DIY TIPS

Keep Your Putty Knife Handy – A Copper Wire Hook for the Bucket

One piece of copper wire, two holes, two minutes. Hang your putty knife on the edge of a compound bucket – grab it anytime, no more sticky hands. After using the knife, you either dip your fingers into the mud or drop the blade on the floor. Adding a copper wire hook costs almost nothing and keeps your tool exactly where it belongs.

Keep Your Putty Knife Handy – A Copper Wire Hook for the Bucket - HomeDIYer

Materials List

  • Yellow & black handle putty knife (taping knife)
  • White plastic bucket (with compound/mud)
  • Blue drill with small bit
  • Thin copper wire (approx. 16 inches / 40 cm)
  • Diagonal cutters (flush cutters)

 

Make the Hook in 3 Steps

Step 1. Drill a hole

Drill two aligned holes near the rim of the bucket, one on each side. Make them just big enough for the copper wire to pass through.

Step 2. Create the bucket rail

Push the wire from outside through one hole, then from inside out through the second hole. Trim the excess with cutters and twist the two ends together tightly, leaving a straight wire spanning the bucket opening.
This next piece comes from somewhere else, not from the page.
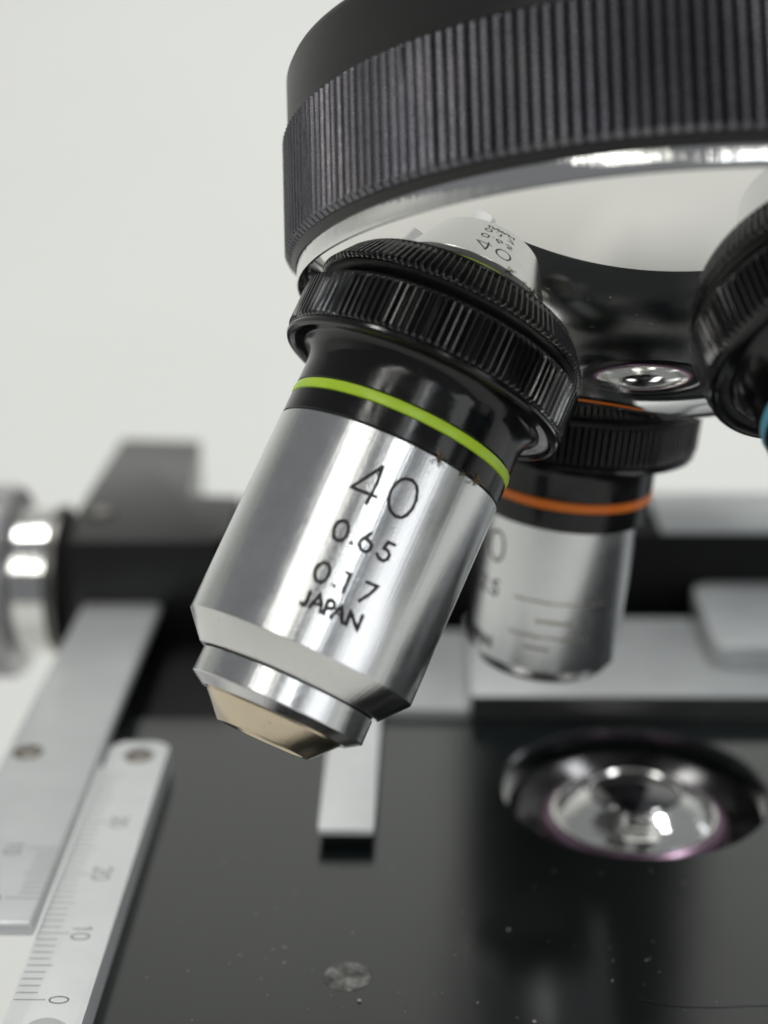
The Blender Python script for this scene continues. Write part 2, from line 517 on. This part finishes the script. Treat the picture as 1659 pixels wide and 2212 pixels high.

Step 3. Form the knife hook

Take another piece of copper wire, thread it through the hang hole on the knife handle, then wrap it around the handle 2–3 times. Pinch it tight with pliers to form a small loop. Cut the wire at about 4 inches (10 cm) and bend the end into a small hook.

 

How to Use

Hook the small wire loop (on the knife) directly over the bucket rail. The blade hangs vertically, either submerged in the compound or resting against the inner wall. Grab the clean handle – the knife lifts right off, leaving your hands clean.